→ **Stored data**
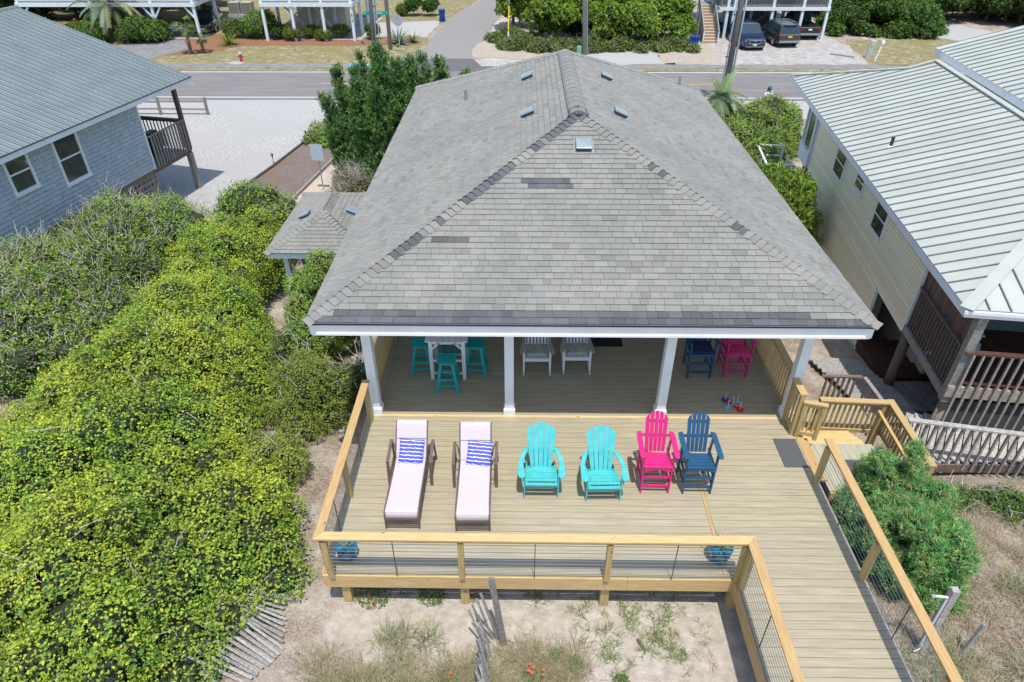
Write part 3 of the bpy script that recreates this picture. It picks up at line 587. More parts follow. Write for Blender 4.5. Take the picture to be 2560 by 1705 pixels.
# walls (local x outward, y along the house)
def wall_box(h, name, x0, x1, y0, y1, z0, z1, mt): mb = MB(); mb.box(x0, x1, y0, y1, z0, z1); return mb.build(name, mt, h)
wall_box(lh, 'wall', -14.0, -.012, -16, 0, -1.3, 1.75, M['shadow_gap'])
big = MB(); k = 0; z = -1.32
wins = [(-4.55, -3.34, -.30, 1.42), (-6.65, -5.62, .16, 1.42)]
rows = 0
while z < 1.7:
    yy = -15.6+rnd(0, .1)
    while yy < -.02:
        wd = rnd(.09, .19); y1 = min(yy+wd, -.02); c = (yy+wd/2, z+.1)
        if not any(yy > a and y1 < b and z > q0-.04 and z+.1 < q1 for a, b, q0, q1 in wins):
            kk = rnd(.92, 1.07); big.col((kk, kk, kk)); zl = z+rnd(-.006, .006); t_ = rnd(.02, .028)
            big.add([(t_, yy+.003, zl), (t_, y1-.003, zl), (-.0, y1-.003, z+.138), (-.0, yy+.003, z+.138), (-.03, yy+.003, zl), (-.03, y1-.003, zl)], [(0, 1, 2, 3), (0, 4, 5, 1), (0, 3, 4), (1, 5, 2)])
        yy += wd
    z += .155
tag(big.build('shingle_siding', M['bluesh'], lh), kind='stuff')
mb = MB(); mb.box(-.05, .04, -.02, .06, -1.33, 1.7); mb.build('corner_board', M['white'], lh)
mb = MB(); mb.box(-.1, .03, -15.6, .0, -1.48, -1.33); mb.build('band_board', M['weather_d'], lh)
mb = MB()  # lattice skirt
for i in range(60): mb.box(-.06, -.04, -15.6+i*.26, -15.5+i*.26, -3.1, -1.48)
for i in range(7): mb.box(-.038, -.02, -15.6, 0, -3.0+i*.24, -2.9+i*.24)
for i in range(10): mb.box(-1.3+i*.13, -1.25+i*.13, -.03, -.01, -3.1, -1.48)
tag(mb.build('lattice_skirt', M['weather'], lh), kind='stuff')
def dh_window(h, y0, y1, z0, z1, x=0, fr=.09, deep=.03, mt=None):
    mt = mt or M['white']; mb = MB()
    mb.box(x, x+.05, y0, y0+fr, z0, z1); mb.box(x, x+.05, y1-fr, y1, z0, z1); mb.box(x, x+.05, y0+fr, y1-fr, z1-fr*.6, z1); mb.box(x, x+.075, y0-.02, y1+.02, z0-.05, z0+fr*.9)
    f = mb.build('window', mt, h); zm = (z0+z1)/2+.06
    m2 = MB(); m2.box(x-.01, x+.03, y0+fr, y1-fr, zm-.028, zm+.028); m2.build('meeting_rail', mt, f)
    for a, b in ((z0+fr*.9+.03, zm-.03), (zm+.03, z1-fr*.6)):
        m3 = MB(); m3.box(x-.02, x+.006, y0+fr+.01, y1-fr-.01, a, b); m3.build('pane', M['glass'], f)
    return f
dh_window(lh, -4.55, -3.34, -.27, 1.4); dh_window(lh, -6.65, -5.62, .2, 1.4)
# roof panels with ribs
def metal_roof(h, O, u, v, poly, mt, seam=.3, rib=(.02, .028), flat=.0, minor=0, name='roof_panel', base=None, ribc=(.36, .42, .41)):  # ribs tinted darker, painting in the shade of seam sides and gaps
    O, u, v, n = face_frame(O, u, v); umin = min(p[0] for p in poly); umax = max(p[0] for p in poly); vmin = min(p[1] for p in poly); vmax = max(p[1] for p in poly)
    x = umin; cnt = 0
    while x < umax:
        k = rnd(.95, 1.04)
        q = clip_poly([(x+.002, vmin), (x+seam-.002, vmin), (x+seam-.002, vmax), (x+.002, vmax)], poly)
        if len(q) >= 3 and max(a[0] for a in q)-min(a[0] for a in q) > .02:
            mb = MB(); mb.col((k, k, k)); mb.slab([O+u*a[0]+v*a[1] for a in q], n, .02); mb.col(ribc)
            rr_ = [x+rib[0]*.7]+([x+seam*j/(minor+1) for j in range(1, minor+1)] if minor else [])
            for j, xr in enumerate(rr_):
                rq = clip_poly([(xr-rib[0]/2, vmin), (xr+rib[0]/2, vmin), (xr+rib[0]/2, vmax), (xr-rib[0]/2, vmax)], poly)
                if len(rq) >= 3: mb.slab([O+u*a[0]+v*a[1]+n*(rib[1] if j == 0 else rib[1]*.5) for a in rq], n, rib[1]*.96 if j == 0 else rib[1]*.46)
            mb.build(name, mt, h); cnt += 1
        x += seam
th_ = math.atan(2.52/7.75)
# left roof: eave at x=+.5, runs from y=-15.5 to 3.28
metal_roof(lh, (.5, -15.52, 1.73), (0, 1, 0), (-math.cos(th_), 0, math.sin(th_)), [(0, 0), (18.8, 0), (18.8, 8.15), (0, 8.15)], M['roofb'], seam=.305, rib=(.028, .022), minor=1, ribc=(.72, .72, .74))
metal_roof(lh, (-15.0, 3.28, 1.73), (0, -1, 0), (math.cos(th_), 0, math.sin(th_)), [(0, 0), (18.8, 0), (18.8, 8.15), (0, 8.15)], M['roofb'], seam=.61, rib=(.028, .022))
# screw glints: rows of washers across the ribs
sc = MB(); nn_ = Vector((math.sin(th_), 0, math.cos(th_)))
for r_i in range(9):
    dv = .35+r_i*.93
    for j in range(62):
        P = Vector((.5, 3.28-.02-j*.305, 1.73))+Vector((-math.cos(th_), 0, math.sin(th_)))*(dv+rnd(-.01, .01))+nn_*.002
        sc.bar(P+Vector((0, .04, 0)), P+Vector((0, .06, 0)), .022, .03)
tag(sc.build('roof_screws', M['whiter'], lh), kind='stuff')
mb = MB(); mb.box(.45, .49, -15.5, 3.25, 1.50, 1.70); mb.build('eave_fascia', M['white'], lh)
mb = MB(); mb.box(.49, .515, -15.5, 3.27, 1.69, 1.712); mb.build('drip_edge', M['metal_d'], lh)
mb = MB(); mb.box(-.02, .44, -15.5, 3.2, 1.56, 1.58); mb.build('soffit', M['white'], lh)
for s_, xa in ((1, .5), (-1, -15.0)):
    mb = MB(); mb.bar((xa, 3.25, 1.64), (-7.25, 3.25, 1.64+2.52), .03, .12); mb.build('rake_board', M['white'], lh)
mb = MB(); mb.tube([(-7.25, 3.29, 4.25), (-7.25, -15.5, 4.25)], .08, 6); mb.build('ridge_cap', M['roofb'], lh)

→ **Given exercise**
Leave out the pictures and print every line of the data exactly.

→ **Written response**
Write part 3 of the bpy script that recreates this picture. It picks up at line 587. More parts follow. Write for Blender 4.5. Take the picture to be 2560 by 1705 pixels.
# walls (local x outward, y along the house)
def wall_box(h, name, x0, x1, y0, y1, z0, z1, mt): mb = MB(); mb.box(x0, x1, y0, y1, z0, z1); return mb.build(name, mt, h)
wall_box(lh, 'wall', -14.0, -.012, -16, 0, -1.3, 1.75, M['shadow_gap'])
big = MB(); k = 0; z = -1.32
wins = [(-4.55, -3.34, -.30, 1.42), (-6.65, -5.62, .16, 1.42)]
rows = 0
while z < 1.7:
    yy = -15.6+rnd(0, .1)
    while yy < -.02:
        wd = rnd(.09, .19); y1 = min(yy+wd, -.02); c = (yy+wd/2, z+.1)
        if not any(yy > a and y1 < b and z > q0-.04 and z+.1 < q1 for a, b, q0, q1 in wins):
            kk = rnd(.92, 1.07); big.col((kk, kk, kk)); zl = z+rnd(-.006, .006); t_ = rnd(.02, .028)
            big.add([(t_, yy+.003, zl), (t_, y1-.003, zl), (-.0, y1-.003, z+.138), (-.0, yy+.003, z+.138), (-.03, yy+.003, zl), (-.03, y1-.003, zl)], [(0, 1, 2, 3), (0, 4, 5, 1), (0, 3, 4), (1, 5, 2)])
        yy += wd
    z += .155
tag(big.build('shingle_siding', M['bluesh'], lh), kind='stuff')
mb = MB(); mb.box(-.05, .04, -.02, .06, -1.33, 1.7); mb.build('corner_board', M['white'], lh)
mb = MB(); mb.box(-.1, .03, -15.6, .0, -1.48, -1.33); mb.build('band_board', M['weather_d'], lh)
mb = MB()  # lattice skirt
for i in range(60): mb.box(-.06, -.04, -15.6+i*.26, -15.5+i*.26, -3.1, -1.48)
for i in range(7): mb.box(-.038, -.02, -15.6, 0, -3.0+i*.24, -2.9+i*.24)
for i in range(10): mb.box(-1.3+i*.13, -1.25+i*.13, -.03, -.01, -3.1, -1.48)
tag(mb.build('lattice_skirt', M['weather'], lh), kind='stuff')
def dh_window(h, y0, y1, z0, z1, x=0, fr=.09, deep=.03, mt=None):
    mt = mt or M['white']; mb = MB()
    mb.box(x, x+.05, y0, y0+fr, z0, z1); mb.box(x, x+.05, y1-fr, y1, z0, z1); mb.box(x, x+.05, y0+fr, y1-fr, z1-fr*.6, z1); mb.box(x, x+.075, y0-.02, y1+.02, z0-.05, z0+fr*.9)
    f = mb.build('window', mt, h); zm = (z0+z1)/2+.06
    m2 = MB(); m2.box(x-.01, x+.03, y0+fr, y1-fr, zm-.028, zm+.028); m2.build('meeting_rail', mt, f)
    for a, b in ((z0+fr*.9+.03, zm-.03), (zm+.03, z1-fr*.6)):
        m3 = MB(); m3.box(x-.02, x+.006, y0+fr+.01, y1-fr-.01, a, b); m3.build('pane', M['glass'], f)
    return f
dh_window(lh, -4.55, -3.34, -.27, 1.4); dh_window(lh, -6.65, -5.62, .2, 1.4)
# roof panels with ribs
def metal_roof(h, O, u, v, poly, mt, seam=.3, rib=(.02, .028), flat=.0, minor=0, name='roof_panel', base=None, ribc=(.36, .42, .41)):  # ribs tinted darker, painting in the shade of seam sides and gaps
    O, u, v, n = face_frame(O, u, v); umin = min(p[0] for p in poly); umax = max(p[0] for p in poly); vmin = min(p[1] for p in poly); vmax = max(p[1] for p in poly)
    x = umin; cnt = 0
    while x < umax:
        k = rnd(.95, 1.04)
        q = clip_poly([(x+.002, vmin), (x+seam-.002, vmin), (x+seam-.002, vmax), (x+.002, vmax)], poly)
        if len(q) >= 3 and max(a[0] for a in q)-min(a[0] for a in q) > .02:
            mb = MB(); mb.col((k, k, k)); mb.slab([O+u*a[0]+v*a[1] for a in q], n, .02); mb.col(ribc)
            rr_ = [x+rib[0]*.7]+([x+seam*j/(minor+1) for j in range(1, minor+1)] if minor else [])
            for j, xr in enumerate(rr_):
                rq = clip_poly([(xr-rib[0]/2, vmin), (xr+rib[0]/2, vmin), (xr+rib[0]/2, vmax), (xr-rib[0]/2, vmax)], poly)
                if len(rq) >= 3: mb.slab([O+u*a[0]+v*a[1]+n*(rib[1] if j == 0 else rib[1]*.5) for a in rq], n, rib[1]*.96 if j == 0 else rib[1]*.46)
            mb.build(name, mt, h); cnt += 1
        x += seam
th_ = math.atan(2.52/7.75)
# left roof: eave at x=+.5, runs from y=-15.5 to 3.28
metal_roof(lh, (.5, -15.52, 1.73), (0, 1, 0), (-math.cos(th_), 0, math.sin(th_)), [(0, 0), (18.8, 0), (18.8, 8.15), (0, 8.15)], M['roofb'], seam=.305, rib=(.028, .022), minor=1, ribc=(.72, .72, .74))
metal_roof(lh, (-15.0, 3.28, 1.73), (0, -1, 0), (math.cos(th_), 0, math.sin(th_)), [(0, 0), (18.8, 0), (18.8, 8.15), (0, 8.15)], M['roofb'], seam=.61, rib=(.028, .022))
# screw glints: rows of washers across the ribs
sc = MB(); nn_ = Vector((math.sin(th_), 0, math.cos(th_)))
for r_i in range(9):
    dv = .35+r_i*.93
    for j in range(62):
        P = Vector((.5, 3.28-.02-j*.305, 1.73))+Vector((-math.cos(th_), 0, math.sin(th_)))*(dv+rnd(-.01, .01))+nn_*.002
        sc.bar(P+Vector((0, .04, 0)), P+Vector((0, .06, 0)), .022, .03)
tag(sc.build('roof_screws', M['whiter'], lh), kind='stuff')
mb = MB(); mb.box(.45, .49, -15.5, 3.25, 1.50, 1.70); mb.build('eave_fascia', M['white'], lh)
mb = MB(); mb.box(.49, .515, -15.5, 3.27, 1.69, 1.712); mb.build('drip_edge', M['metal_d'], lh)
mb = MB(); mb.box(-.02, .44, -15.5, 3.2, 1.56, 1.58); mb.build('soffit', M['white'], lh)
for s_, xa in ((1, .5), (-1, -15.0)):
    mb = MB(); mb.bar((xa, 3.25, 1.64), (-7.25, 3.25, 1.64+2.52), .03, .12); mb.build('rake_board', M['white'], lh)
mb = MB(); mb.tube([(-7.25, 3.29, 4.25), (-7.25, -15.5, 4.25)], .08, 6); mb.build('ridge_cap', M['roofb'], lh)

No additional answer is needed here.